A recommended heading, underneath which is says "to show your recent files and new apps, turn them on in settings <link to settings>"
...and if this year's change subtracts value and makes things worse then, oh well, it's more change!
Recently, I was looking back on the first version of Apple OS X (now macOS) released about 20 years ago. Settings management has been completely remade (to make it consistent with IOS / iPadOS) and scrollbars are hidden by default (because every company has to do at least one outrageously stupid thing), but other than that most of the core UI functionality is more or less the same. The presentation is much fancier (especially with Tahoe and Liquid Glass) and the applications themselves have evolved a great deal, but on a UI level it would take almost no effort for a person to transition from the first release of OS X to macOS 26. Menus work the same way, applications are in the same place, etc. Well, as long as you un-hide the scrollbars.
There's nothing wrong with taking a solid interface design and just sticking with it.
But if you do that, then all the kids in you Developer department have nothing to do but actually improve the functionality.
It's a lot easier to just shuffle around the stuff in the UI and pretend that you've done a days' work, right ?
And don't forget Dark Mode !
Until Win10 MS pretty much behaved themselves with this sort of thing. Consoles were largely where you expected them, the long stablished conventions of use with right click context and the look and locationm of functions such as 'save' or 'rename' were also pretty much what they have always been.
The UX rot started with W10 and has just gone wild with W11. Not only has everything moved, changed colour or style but basic norms on context right click seem to change on a daily basis.
There is no reason other than some psychotic drive to demonstrate change and alleged improvement when the truth is that these functions had really evolved quite quickly to the optimal state for the system they were within.
There is a reason something like a hammer or a wheel has not really changed too much since inception, there is nowhere to improve it to. Other than tiny incremental improvements in materials and specificity.
As I've observed before, Start Me Up was an inspired choice of theme-music for the Windows 95 launch, if only for the line of the lyrics they inexplicably didn't use: "You make a grown man cry..."
And I guess a prescient nod to the power-management problems that plagued older versions of Windows, and continue to affect even the new ASUS Xbox Ally handheld... "If you start me up I'll never stop / I've been running hot..."

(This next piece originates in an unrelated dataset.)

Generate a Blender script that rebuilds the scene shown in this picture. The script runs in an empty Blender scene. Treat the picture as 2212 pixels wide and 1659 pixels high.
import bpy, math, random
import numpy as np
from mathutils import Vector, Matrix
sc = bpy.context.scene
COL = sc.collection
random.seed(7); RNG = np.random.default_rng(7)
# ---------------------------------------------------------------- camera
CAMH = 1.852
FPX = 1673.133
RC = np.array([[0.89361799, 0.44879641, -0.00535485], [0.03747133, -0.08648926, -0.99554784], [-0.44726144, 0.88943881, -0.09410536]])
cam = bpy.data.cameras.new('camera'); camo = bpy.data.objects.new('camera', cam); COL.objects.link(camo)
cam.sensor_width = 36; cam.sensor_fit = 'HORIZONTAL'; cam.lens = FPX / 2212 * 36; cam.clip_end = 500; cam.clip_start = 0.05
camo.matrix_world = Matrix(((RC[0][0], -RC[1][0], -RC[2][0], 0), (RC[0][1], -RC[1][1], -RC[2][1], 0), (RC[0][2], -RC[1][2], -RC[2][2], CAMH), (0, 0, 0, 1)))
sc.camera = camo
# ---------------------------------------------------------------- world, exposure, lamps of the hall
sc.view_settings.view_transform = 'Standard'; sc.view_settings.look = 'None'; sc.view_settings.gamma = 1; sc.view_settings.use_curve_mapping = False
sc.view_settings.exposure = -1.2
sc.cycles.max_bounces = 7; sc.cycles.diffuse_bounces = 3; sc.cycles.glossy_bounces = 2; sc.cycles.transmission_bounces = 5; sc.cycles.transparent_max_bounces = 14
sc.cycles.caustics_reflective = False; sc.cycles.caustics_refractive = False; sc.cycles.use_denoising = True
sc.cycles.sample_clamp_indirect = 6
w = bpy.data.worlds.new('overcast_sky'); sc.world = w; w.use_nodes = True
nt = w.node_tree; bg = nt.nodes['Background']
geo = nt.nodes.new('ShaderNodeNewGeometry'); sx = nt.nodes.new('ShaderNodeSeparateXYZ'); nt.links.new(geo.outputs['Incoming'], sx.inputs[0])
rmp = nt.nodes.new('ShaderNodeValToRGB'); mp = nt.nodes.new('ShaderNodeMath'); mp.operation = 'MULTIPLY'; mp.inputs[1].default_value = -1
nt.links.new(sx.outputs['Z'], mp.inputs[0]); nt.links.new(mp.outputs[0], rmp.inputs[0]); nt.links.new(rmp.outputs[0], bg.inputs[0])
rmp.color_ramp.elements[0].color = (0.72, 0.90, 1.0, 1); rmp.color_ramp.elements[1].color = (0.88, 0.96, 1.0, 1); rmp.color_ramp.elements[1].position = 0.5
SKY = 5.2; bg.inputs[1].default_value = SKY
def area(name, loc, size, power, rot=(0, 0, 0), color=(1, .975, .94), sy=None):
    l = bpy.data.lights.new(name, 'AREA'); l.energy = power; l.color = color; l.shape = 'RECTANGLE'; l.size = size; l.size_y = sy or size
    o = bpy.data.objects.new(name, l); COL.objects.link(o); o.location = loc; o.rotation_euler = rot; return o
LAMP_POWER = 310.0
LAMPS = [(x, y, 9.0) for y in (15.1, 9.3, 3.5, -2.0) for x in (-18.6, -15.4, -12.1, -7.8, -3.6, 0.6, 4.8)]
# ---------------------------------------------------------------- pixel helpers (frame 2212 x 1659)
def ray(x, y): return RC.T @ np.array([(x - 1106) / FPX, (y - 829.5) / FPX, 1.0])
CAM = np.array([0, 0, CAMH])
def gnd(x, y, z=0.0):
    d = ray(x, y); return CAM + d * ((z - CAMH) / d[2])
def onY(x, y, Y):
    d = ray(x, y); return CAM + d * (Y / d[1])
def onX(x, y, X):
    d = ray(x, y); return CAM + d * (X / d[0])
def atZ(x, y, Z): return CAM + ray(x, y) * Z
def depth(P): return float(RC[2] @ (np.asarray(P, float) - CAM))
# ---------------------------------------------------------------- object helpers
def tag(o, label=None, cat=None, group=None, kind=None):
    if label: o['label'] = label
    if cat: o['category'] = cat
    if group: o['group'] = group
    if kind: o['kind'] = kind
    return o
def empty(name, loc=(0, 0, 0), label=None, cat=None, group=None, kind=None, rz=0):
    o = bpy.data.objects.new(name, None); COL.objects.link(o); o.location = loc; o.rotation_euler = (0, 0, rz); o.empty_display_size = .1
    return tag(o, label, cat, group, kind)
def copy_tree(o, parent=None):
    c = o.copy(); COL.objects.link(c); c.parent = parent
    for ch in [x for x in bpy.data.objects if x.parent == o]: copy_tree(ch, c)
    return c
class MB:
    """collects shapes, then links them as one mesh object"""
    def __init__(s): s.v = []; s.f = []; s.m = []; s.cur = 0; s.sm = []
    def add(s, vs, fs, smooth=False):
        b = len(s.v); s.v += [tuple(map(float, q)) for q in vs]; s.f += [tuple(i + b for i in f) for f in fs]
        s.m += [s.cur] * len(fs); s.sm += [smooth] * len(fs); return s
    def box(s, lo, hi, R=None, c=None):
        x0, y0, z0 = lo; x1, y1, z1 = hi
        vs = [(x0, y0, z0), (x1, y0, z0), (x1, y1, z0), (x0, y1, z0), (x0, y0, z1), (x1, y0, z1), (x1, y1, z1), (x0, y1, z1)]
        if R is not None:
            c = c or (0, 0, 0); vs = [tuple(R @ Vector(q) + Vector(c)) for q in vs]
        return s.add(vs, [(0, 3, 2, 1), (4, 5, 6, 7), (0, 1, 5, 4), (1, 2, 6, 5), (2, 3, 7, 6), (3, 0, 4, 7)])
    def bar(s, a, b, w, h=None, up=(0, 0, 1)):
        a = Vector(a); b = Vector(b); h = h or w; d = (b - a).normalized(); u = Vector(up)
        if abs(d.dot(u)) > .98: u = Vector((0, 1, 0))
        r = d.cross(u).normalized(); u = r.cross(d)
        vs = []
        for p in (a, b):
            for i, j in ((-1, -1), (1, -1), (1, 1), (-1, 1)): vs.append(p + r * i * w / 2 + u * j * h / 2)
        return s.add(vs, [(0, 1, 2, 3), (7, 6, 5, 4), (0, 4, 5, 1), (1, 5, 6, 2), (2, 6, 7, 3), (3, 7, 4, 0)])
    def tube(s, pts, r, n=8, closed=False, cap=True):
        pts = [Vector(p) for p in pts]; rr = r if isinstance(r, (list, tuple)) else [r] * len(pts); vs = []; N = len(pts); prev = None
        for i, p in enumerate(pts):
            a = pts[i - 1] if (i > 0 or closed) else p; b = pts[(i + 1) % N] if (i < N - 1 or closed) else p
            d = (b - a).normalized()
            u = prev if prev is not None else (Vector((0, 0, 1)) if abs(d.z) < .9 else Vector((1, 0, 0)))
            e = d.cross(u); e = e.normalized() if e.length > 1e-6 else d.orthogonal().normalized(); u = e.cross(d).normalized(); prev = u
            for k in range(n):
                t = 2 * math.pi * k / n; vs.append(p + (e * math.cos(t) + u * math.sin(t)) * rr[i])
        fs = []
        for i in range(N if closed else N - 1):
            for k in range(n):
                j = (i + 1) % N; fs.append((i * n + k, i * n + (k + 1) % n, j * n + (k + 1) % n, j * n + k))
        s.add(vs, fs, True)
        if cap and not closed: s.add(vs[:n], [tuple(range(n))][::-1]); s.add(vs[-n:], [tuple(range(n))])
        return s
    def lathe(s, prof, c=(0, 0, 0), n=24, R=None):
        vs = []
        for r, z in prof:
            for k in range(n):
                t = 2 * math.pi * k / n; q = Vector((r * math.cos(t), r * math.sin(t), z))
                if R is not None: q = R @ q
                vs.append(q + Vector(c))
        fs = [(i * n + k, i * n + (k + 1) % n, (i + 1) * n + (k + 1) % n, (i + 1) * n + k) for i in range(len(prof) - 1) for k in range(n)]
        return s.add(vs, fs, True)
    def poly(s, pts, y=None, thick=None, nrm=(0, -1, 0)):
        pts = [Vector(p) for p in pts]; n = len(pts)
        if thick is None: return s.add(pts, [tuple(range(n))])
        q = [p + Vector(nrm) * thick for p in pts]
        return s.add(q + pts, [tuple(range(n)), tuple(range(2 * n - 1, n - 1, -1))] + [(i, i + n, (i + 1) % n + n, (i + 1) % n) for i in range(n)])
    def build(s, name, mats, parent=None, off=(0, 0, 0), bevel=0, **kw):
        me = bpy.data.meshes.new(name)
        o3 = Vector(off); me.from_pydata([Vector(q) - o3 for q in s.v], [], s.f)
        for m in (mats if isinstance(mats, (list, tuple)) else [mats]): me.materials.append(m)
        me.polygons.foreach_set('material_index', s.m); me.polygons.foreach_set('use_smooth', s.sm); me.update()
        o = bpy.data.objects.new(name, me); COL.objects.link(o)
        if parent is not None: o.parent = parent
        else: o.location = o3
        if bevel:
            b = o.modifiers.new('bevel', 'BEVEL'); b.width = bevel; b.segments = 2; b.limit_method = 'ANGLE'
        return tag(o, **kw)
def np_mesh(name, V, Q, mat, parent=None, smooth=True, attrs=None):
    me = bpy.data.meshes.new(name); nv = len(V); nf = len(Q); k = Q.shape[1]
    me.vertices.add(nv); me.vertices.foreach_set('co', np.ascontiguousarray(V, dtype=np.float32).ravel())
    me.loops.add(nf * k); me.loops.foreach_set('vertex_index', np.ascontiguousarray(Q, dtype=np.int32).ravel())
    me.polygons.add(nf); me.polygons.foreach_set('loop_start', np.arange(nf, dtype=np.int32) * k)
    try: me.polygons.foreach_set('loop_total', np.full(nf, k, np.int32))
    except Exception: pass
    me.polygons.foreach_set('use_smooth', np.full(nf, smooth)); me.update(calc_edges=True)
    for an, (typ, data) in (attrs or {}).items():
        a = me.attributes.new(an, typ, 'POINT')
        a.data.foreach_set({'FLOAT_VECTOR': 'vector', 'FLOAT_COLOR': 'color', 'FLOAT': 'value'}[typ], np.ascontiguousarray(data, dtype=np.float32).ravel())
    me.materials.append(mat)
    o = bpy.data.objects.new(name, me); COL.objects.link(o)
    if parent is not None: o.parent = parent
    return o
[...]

Open-Shell claims to support Win11.
Her indoors is easily confused by any changes to UI so I have used Classic Shell and Open Shell on her Windows PC over several Win versions just to keep things simple and looking the same. Currently on extended support Win10 (down from Win7 :)
Finally got her using a proper MUA on her tablet and PC (Betterbird) rather than GMail in a browser and resultant Google crap.
I've been using Classic Shell and more recently Open Shell for many years now. It means I get to have a stable menu layout how I want it. As others have said, since the abortion of a Start Menu introduced in Win8 MS seem to have completely lost the plot and are now desperately trying anything and everything. Their best bet would be to allow people to customise their Start Menu how THEY want it, rather than how some Marketing twonk wants you to see it. I use Open Shell with Win11 with no problems at all, but I don't use a top or side Taskbar so can't comment on those. I have a nice Win7 style Start Menu in a lairy lime-green with what I want, where I want it.
Have they got W11 working to be able to partition and format a USB stick yet?
That might be super advanced and tricky but at the moment I have to default to my linux desktop to do this Chad level task.
Oh and can I move the start bar to the left or right of the screen yet like I could in W98? again super advanced and tricky I know but widescreens are pretty common now and there is more screen real estate on the left and right.
Ok thanks...
It doesn't compare to just pressing the program execution shortcut (can be the super key) and typing in the name of the program you want to run, or even xfce4's applications menu (no settings change is required to group the applications - those are automatically grouped).
Well, in reality it is (incomplete)...
ls -la /sbin
ls -la /bin
ls -la /usr/sbin
ls -la /usr/bin
ls -la /usr/local/sbin
ls -la /usr/local/bin
ls -la /opt
ls -la /opt/<whateversoftware>/bin
Older unix systems put binaries in /etc and various other "should not be there" places too.
Newer systems started to use ~/bin too to circumvent some default restrictions to "install" any software the user want, or NOT want in case of attacks. (same shit as on Windows, with %localappdata%, I hate that style on both except for MY OWN WRITTEN stuff). And on both OS-es I cannot restrict +x on files in the user profile any more (or .exe .com .bat .ps1 .vbs on %userprofile%)
Which is why "man which" got so important. (Windows variant: "where")
I'm still waiting for Microsoft to release an update for my Windows 11 laptop. (i5 gen 11)
Some sort of snafu concerning Intel drivers means I remain on 23H2. That was installed on 08/02/2024.
Funny thing is my old Dell i7 gen 2 machine is quite happy running Windows 11 pro with all the gubbins. (After a bit of jiggery-pokery to get around the security features.)